Laden Sie die Glatzen wieder aufs Rütli ein?
Von Thomas Ley
«Ich hoffe, dass auch die Rechtsextremen zu uns kommen», sagte die Rütli-Chefin Annemarie Huber-Hotz – und muss sich jetzt heftig verteidigen.
Blick: Frau Huber, Sie haben die Rechtsextremen aufs Rütli eingeladen – und am Sonntag sind sie gekommen. Zufrieden?
Annemarie Huber-Hotz: Nein, aber aus zwei Gründen: Erstens habe ich die Rechtsextremen nicht eingeladen. Sondern deutlich gesagt, dass sie, wie alle Schweizerinnen und Schweizer, auf dem Rütli willkommen sind – wenn sie sich an Rechtsordnung, demokratische Spielregeln und die Grundwerte unseres Staates halten.
An welche Grundwerte denn?
An Werte wie Gewaltlosigkeit und Meinungsfreiheit. Aber ihr Aufmarsch heute zeigt ja, dass sie sich nicht einmal an die Hausordnung halten. Das ist der zweite Grund, weshalb ich unzufrieden bin.
Was haben die Rechtsextremen denn missachtet?
Wer aufs Rütli kommen möchte, muss sich zwei Monate vorher eine Bewilligung holen. Und das haben sie nicht getan. Zum Vergleich: Die Pfadfinder, die heute ebenfalls dort waren, haben korrekt bei uns angefragt.
Aber ist das alles ein Wunder? Wenn Rechtsextreme sich an demokratische Regeln halten würden, wären sie ja keine Rechtsextremen mehr.

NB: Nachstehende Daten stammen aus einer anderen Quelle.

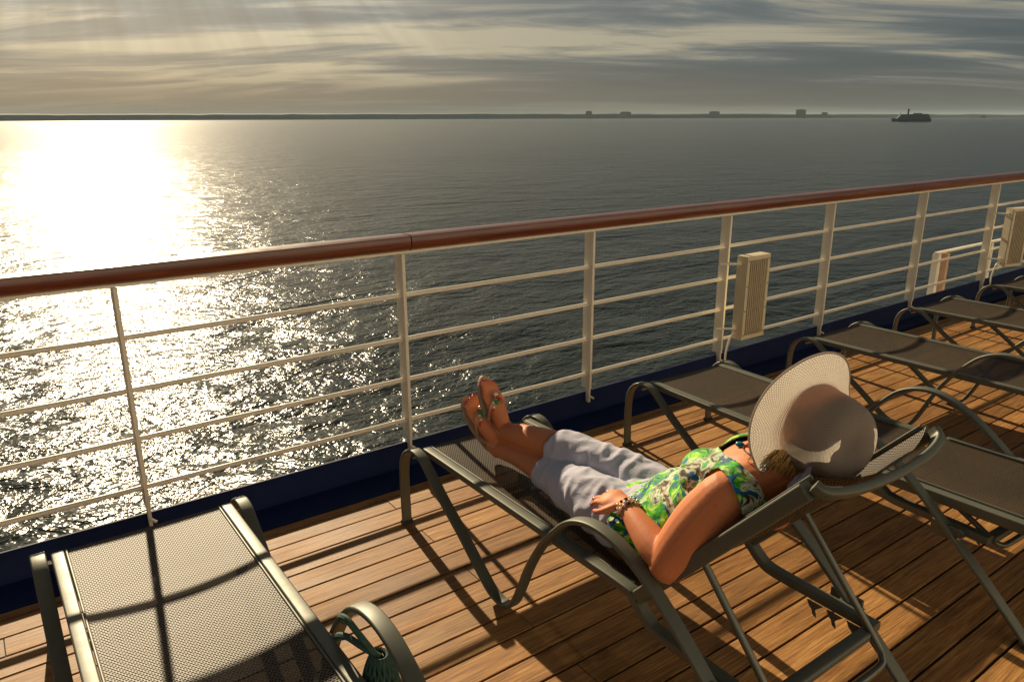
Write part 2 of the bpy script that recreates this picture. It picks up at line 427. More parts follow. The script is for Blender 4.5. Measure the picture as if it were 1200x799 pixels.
posts = [x*1.029 for x in (-3.1, -1.94, -.77, .404, 1.581, 2.735, 3.876, 5.012, 6.32, 7.62, 8.8, 10.0, 11.2, 12.4, 13.6)]
bm = bmesh.new(); box(bm, (-.0075, -.036, .17), (.0075, .036, 1.092))
bmesh.ops.bevel(bm, geom=bm.edges[:], offset=.0025, segments=2)
post_me = done('post', bm, M['white_paint'], rail); pm = post_me.data; bpy.data.objects.remove(post_me)
bm = bmesh.new()
box(bm, (-.0065, -.030, .085), (.0065, .0, .175)); tubev = [(0, -.030, .125), (.012, -.041, .115), (.02, -.046, .11)]
tube(bm, tubev, .006, k=6); tb = done('weld_tab', bm, M['white_paint'], rail); tbm = tb.data; bpy.data.objects.remove(tb)
for x in posts:
    po = link('post', pm, None, rail, False); po.location = (x, 0, 0)
    ta = link('weld_tab', tbm, None, po, False)

# ------------------------------------------------------------------ box lights fixed to the railing
def box_light(loc, label, rz=0):
    e = empty('box_light', loc, rz)
    W_, H_, D_ = .115, .27, .055
    bm = bmesh.new(); box(bm, (-W_, -D_, -H_), (W_, D_*.2, H_)); bmesh.ops.bevel(bm, geom=bm.edges[:], offset=.006, segments=2); done('housing', bm, M['lamp_body'], e)
    bm = bmesh.new()
    for a, b_, c, d_ in ((-W_+.001, -W_+.024, -H_+.001, H_-.001), (W_-.024, W_-.001, -H_+.001, H_-.001), (-W_+.0245, W_-.0245, -H_+.001, -H_+.026), (-W_+.0245, W_-.0245, H_-.026, H_-.001)):
        box(bm, (a, -D_-.014, c), (b_, -D_-.001, d_))
    bmesh.ops.bevel(bm, geom=bm.edges[:], offset=.002, segments=1); done('front_frame', bm, M['lamp_body'], e)
    bm = bmesh.new(); nr = 9; wi = 2*(W_-.026)
    for i in range(nr):
        x = -W_+.026+wi*i/nr
        vv = box(bm, (x+.001, -D_-.008, -H_+.028), (x+wi/nr-.001, -D_-.0005, H_-.028))
        for v in vv:
            if v.co.y < -D_-.005 and v.co.x > x+wi/nr*.5: v.co.y += .006
    done('lens', bm, M['lens'], e)
    for sx_ in (-1, 1):
        for sz in (-.24, -.08, .08, .24):
            bm = bmesh.new(); r = bmesh.ops.create_cone(bm, segments=8, radius1=.0045, radius2=.003, depth=.004, cap_ends=True)
            for v in r['verts']: v.co = V((v.co.x+sx_*(W_-.012), -D_-.016+v.co.z*-1, v.co.y+sz))
            done('screw', bm, M['plastic'], e)
    for z in (.22, -.20):
        bm = bmesh.new(); tube(bm, [(-W_, -.02, z), (-W_-.05, 0, z+.002), (-W_-.11, .045, z+.004)], .0075, k=8); done('mounting_arm', bm, M['white_paint'], e)
    bm = bmesh.new(); tube(bm, [(-W_*.9, -.01, -H_+.03), (-W_-.03, -.02, -H_+.04), (-W_-.05, -.015, -H_+.0), (-W_-.055, -.0, -H_-.09), (-W_-.055, .0, -H_-.17)], .0065, k=8); done('cable_conduit', bm, M['white_paint'], e)
    tag(e, label, 'light fixture', 'box lights fixed to the railing'); return e
box_light((4.025, 2.975, .592), 'nearer beige ribbed light box on the railing, above the navy curb behind the sun hat', R(0))
box_light((7.90, 2.975, .615), 'farther beige ribbed light box on the railing, at the right edge of the photo', R(-14))

# white framework standing outboard of the railing at the right
e = empty('outboard_frame', (7.9, 3.55, .0)); tag(e, 'low white steel frame outside the railing, below the farther light box', 'frame')
bm = bmesh.new(); box(bm, (-.16, -.03, -1.2), (-.10, .03, .385)); done('upright', bm, M['white_paint'], e, False)
bm = bmesh.new(); box(bm, (.03, -.03, -1.2), (.075, .03, .375)); done('upright', bm, M['sunlit_peach'], e, False)  # coloured peach to stand for its sunlit side
bm = bmesh.new(); box(bm, (-.16, -.02, .387), (3.8, .02, .404)); done('top_beam', bm, M['white_paint'], e, False)
for x in (1.0, 2.2, 3.4):
    bm = bmesh.new(); box(bm, (x, -.03, -1.2), (x+.05, .03, .386)); done('upright', bm, M['white_paint'], e, False)

# white superstructure added unseen behind the camera to bounce sunlight back
bounce = empty('bounce_wall', (5, -6.6, 0)); tag(bounce, 'unseen white wall with a row of windows, added to reflect sunlight onto the deck', 'bounce wall')
bm = bmesh.new(); box(bm, (-12, -.5, 0), (14, 0, 6.5)); done('wall', bm, M['bounce_white'], bounce, False)
for i in range(8):
    x = -10+i*3.0
    bm = bmesh.new(); box(bm, (x, .003, 1.0), (x+1.7, .03, 2.2)); wf_ = done('window_frame', bm, M['white_paint'], bounce, False)
    bm = bmesh.new(); box(bm, (x+.06, .032, 1.06), (x+1.64, .036, 2.14)); done('pane', bm, M['far_dark'], wf_, False)

# ------------------------------------------------------------------ sun loungers
HX = .315        # side frame centre
RX = .262        # seat rail centre
FRAME = [(0, 0), (.003, .12), (.002, .24), (-.012, .312), (-.05, .360), (-.105, .382), (-.165, .372), (-.225, .33), (-.33, .25), (-.46, .165), (-.58, .078), (-.65, .030), (-.70, .014), (-.75, .016), (-.795, .045), (-.84, .13), (-.89, .247), (-.955, .36), (-1.03, .455), (-1.10, .520), (-1.19, .553), (-1.29, .548), (-1.40, .500), (-1.52, .415), (-1.66, .295), (-1.80, .165), (-1.93, .04), (-1.968, .0)]
FRAME = [(a, b_*.985+.006) for a, b_ in FRAME]
HINGE = V((0, -1.345, .372)); BL = .755
def sling_mesh(name, fn, L, wd, nl=40, nw=16, parent=None):
    """fn(u across -1..1, s along) -> co ; uv in metres"""
    bm = bmesh.new(); uvl = bm.loops.layers.uv.new('UVMap'); g = []
    for i in range(nl+1):
        g.append([(bm.verts.new(fn(-1+2*j/nw, L*i/nl)), (wd*j/nw, L*i/nl)) for j in range(nw+1)])
    for i in range(nl):
        for j in range(nw):
            q = (g[i][j], g[i][j+1], g[i+1][j+1], g[i+1][j]); f = bm.faces.new([a[0] for a in q])
            for lp, a in zip(f.loops, q): lp[uvl].uv = a[1]
    me = bpy.data.meshes.new(name); bm.to_mesh(me); bm.free()
    return link(name, me, M['sling'], parent)
def make_lounger(angle, sag=.012):
    root = empty('sun_lounger', (0, 0, 0))
    for s in (-1, 1):
        bm = bmesh.new(); bar(bm, [(s*HX, a, b_) for a, b_ in FRAME], .044, .016, n=5, r=.005); fr = done('side_frame', bm, M['frame'], root)
        for y in (0.0, -1.966):
            bm = bmesh.new(); box(bm, (s*HX-.024, y-.013, 0.0005), (s*HX+.024, y+.013, .016)); bmesh.ops.bevel(bm, geom=bm.edges[:], offset=.003, segments=1); done('foot_cap', bm, M['plastic'], fr)
        # seat rail with its dropped tail
        rp = [(s*RX, -.085, .352), (s*RX, -.105, .366), (s*RX, -.14, .371), (s*RX, -.5, .371), (s*RX, -1.0, .371), (s*RX, -1.29, .371), (s*RX, -1.335, .35), (s*RX, -1.38, .315), (s*RX, -1.43, .297), (s*RX, -1.6, .294), (s*RX, -1.775, .292)]
        bm = bmesh.new(); bar(bm, rp, .038, .028, n=5, r=.005); rl = done('seat_rail', bm, M['frame'], root)
        # keeper strip holding the sling
        bm = bmesh.new(); bar(bm, [(s*(RX-.0245), -.1, .3775), (s*(RX-.0245), -1.3, .3775)], .007, .012, smooth=False); done('sling_keeper', bm, M['frame'], rl)
        # pins joining rail and frame
        for y, z in ((-.105, .367), (-.955, .370), (-1.70, .292)):
            bm = bmesh.new(); tube(bm, [(s*(RX+.012), y, z-.012), (s*(HX+.012), y, z-.012)], .006, smooth=False, k=8); done('pin', bm, M['steel'], rl)
        # bracket plate where the tail meets the rear leg
        bm = bmesh.new(); box(bm, (s*HX-.006, -1.70, .262), (s*HX+.006, -1.60, .315)) ; box(bm, (min(s*RX, s*HX)+.0, -1.70, .284), (max(s*RX, s*HX), -1.64, .300)); done('rear_bracket', bm, M['frame'], root)
        # notched rack under the tail
        bm = bmesh.new()
        for j in range(3):
            y = -1.60-j*.065
            sec2 = [(y+.028, .285), (y+.020, .268), (y+.010, .260), (y+.006, .246), (y-.006, .238), (y-.004, .250), (y+.000, .260), (y-.008, .270), (y-.024, .285)]
            A = [bm.verts.new((s*(RX-.03)-.002, a, b_)) for a, b_ in sec2]; B = [bm.verts.new((s*(RX-.03)+.002, a, b_)) for a, b_ in sec2]
            bm.faces.new(A); bm.faces.new(B[::-1])
            for q in range(len(A)): bm.faces.new((A[q], A[(q+1) % len(A)], B[(q+1) % len(A)], B[q]))
        done('rack', bm, M['frame'], rl, False)
    bm = bmesh.new(); tube(bm, [(-RX+.015, -.11, .358), (RX-.015, -.11, .358)], .014, smooth=False, k=12); done('foot_crossbar', bm, M['frame'], root)
    bm = bmesh.new(); bar(bm, [(-RX+.02, -1.765, .285), (RX-.02, -1.765, .285)], .04, .026, side=V((0, 1, 0)), smooth=False); done('rear_crossbar', bm, M['frame'], root)
    bm = bmesh.new(); bar(bm, [(-RX+.02, -.62, .352), (RX-.02, -.62, .352)], .03, .016, side=V((0, 1, 0)), smooth=False); done('seat_crossbar', bm, M['frame'], root)
    inner = RX-.021
    def seat(u, s): return V((u*inner, -.10-s, .379-sag*(1-u*u)*(math.sin(math.pi*min(1, s/1.22))**.6 if 0 < s < 1.22 else 0)))
    sling_mesh('seat_sling', seat, 1.22, 2*inner, 60, 14, root)
    # back
    ca, sa = math.cos(angle), math.sin(angle)
    d = V((0, -ca, sa)); nrm = V((0, sa, ca))
    def BP(x, s, n): return V((x, 0, 0))+HINGE+d*s+nrm*n
    bf = None
    bm = bmesh.new()
    c_ = .05
    pts = [BP(-RX, 0, 0), BP(-RX, .2, 0), BP(-RX, .45, 0), BP(-RX, BL-.03, 0)]
    bar(bm, pts, .036, .042, n=3, r=.006); bf2 = done('backrest_rail', bm, M['frame'], root); bm = bmesh.new(); bar(bm, [BP(RX, 0, 0), BP(RX, .2, 0), BP(RX, .45, 0), BP(RX, BL-.03, 0)], .036, .042, n=3, r=.006)
    bf = done('backrest_rail', bm, M['frame'], root)
    bm = bmesh.new()
    hb = [BP(RX*math.sin(R(a)), BL-.012+.012*math.cos(R(a)), -.056*max(0, math.cos(R(a)))**.8+.002) for a in (-90, -75, -60, -45, -30, -15, 0, 15, 30, 45, 60, 75, 90)]
    sweep(bm, catmull(hb, 3), lambda i, n_: rrect(.030, .022, .005), side=d); done('head_bar', bm, M['frame'], bf)
    def back(u, s):
        f = max(0, (s-.3)/(BL-.3)); n = .016-(.050*f**1.5+sag*1.5*math.sin(math.pi*min(1, s/BL)))*(1-u*u)**.9
        return BP(u*inner, s+.0, n)
    sling_mesh('back_sling', back, BL-.008, 2*inner, 40, 14, root)
    for s in (-1, 1):
        bm = bmesh.new(); bar(bm, [BP(s*(RX-.022), .02, .0215), BP(s*(RX-.022), BL-.02, .0215)], .007, .012, smooth=False); done('sling_keeper', bm, M['frame'], bf)
    # support bracket: U-shaped tube
    if angle > .3:
        ws = .225; top = BP(0, .27, -.016); bot = V((0, -1.835, .235))
    else:
        ws = .225; top = BP(0, .27, -.02); bot = V((0, -1.80, .262))
    dn = (bot-top)
    pts = [V((-ws, top.y, top.z)), V((-ws, top.y, top.z))+dn*.5, V((-ws, top.y, top.z))+dn*.86, V((-ws+.012, top.y, top.z))+dn*.96, V((-ws+.05, bot.y, bot.z)), V((0, bot.y, bot.z)),
           V((ws-.05, bot.y, bot.z)), V((ws-.012, top.y, top.z))+dn*.96, V((ws, top.y, top.z))+dn*.86, V((ws, top.y, top.z))+dn*.5, V((ws, top.y, top.z))]
    bm = bmesh.new(); tube(bm, pts, .0105, n=5, k=10); done('support_bracket', bm, M['tube'], root)
    return root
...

Derzeit ist zumindest noch nicht bewiesen, dass sie sich an die Ordnung halten können. Uns allen steckt ja noch in den Knochen, wie sie damals Bundesrat Samuel Schmid ausgebuht haben.
Trotzdem wollen Sie sie aufs Rütli lassen?
Als Liberale möchte ich auch Rechtsextremen zumindest Meinungsfreiheit zugestehen können.
Ihre Kritiker finden das naiv.
Und damit haben sie wohl recht. Leider haben die Rechtsextremen auch dieses Jahr wieder gemacht, was sie wollten. Und darum fehlt meiner spontanen liberalen Aussage leider immer noch die Grundlage.
Konkret heisst das: Das Ticketing-System wird auch nächstes Jahr aufrechterhalten?
Wir würden gern damit aufhören. Das würde uns Geld und Arbeit sparen. Aber derzeit sieht es so aus, als bliebe es beim Wunsch.
Wann wissen wir es?
Wir werden uns nächstens mit den Sicherheitskräften zusammensetzen und deren Erfahrungen von diesem Jahr analysieren. Dann werden wir darüber entscheiden.
Kaum jemand verfolgte die Kundgebung.
200 bis 300 Rechtsextreme versammelten sich gestern auf dem Rütli.
Aufmarsch der Glatzen gestern Sonntag auf dem Rütli. Empfangen wurden die 200 bis 300 Rechtsextremen am frühen Nachmittag in Brunnen SZ von einem Grossaufgebot von Polizisten. Ein Entlastungsschiff brachte sie zum anderen Seeufer. 20 Minuten später folgte das Kursschiff.
Auf dem Rütli blieben die Rechten recht einsam unter sich. Einzige Zaungäste der Feier mit den altbekannten Schimpftiraden gegen Medien und Bundesrat Schmid waren Urner Polizisten mit Feldstechern.
Anlässe mit mehr als 50 Personen auf der Rütli-Wiese sind bewilligungspflichtig – und politische Kundgebungen werden nicht toleriert. Die Glatzen kümmerte diese Hausordnung der «heiligen Wiese» – wie sie sie nennen – nicht. Und die Urner Polizei liess sie gewähren.
Weniger tolerant zeigte sich die Schwyzer Polizei. Als sich die Rechtsextremen auf dem Rückweg in Brunnen bei der Schifflände versammeln wollten, traten unvermittelt zwei Trupps Polizisten in Kampfmontur auf. Sie wiesen ihnen unmissverständlich den direkten Weg zum Bahnhof.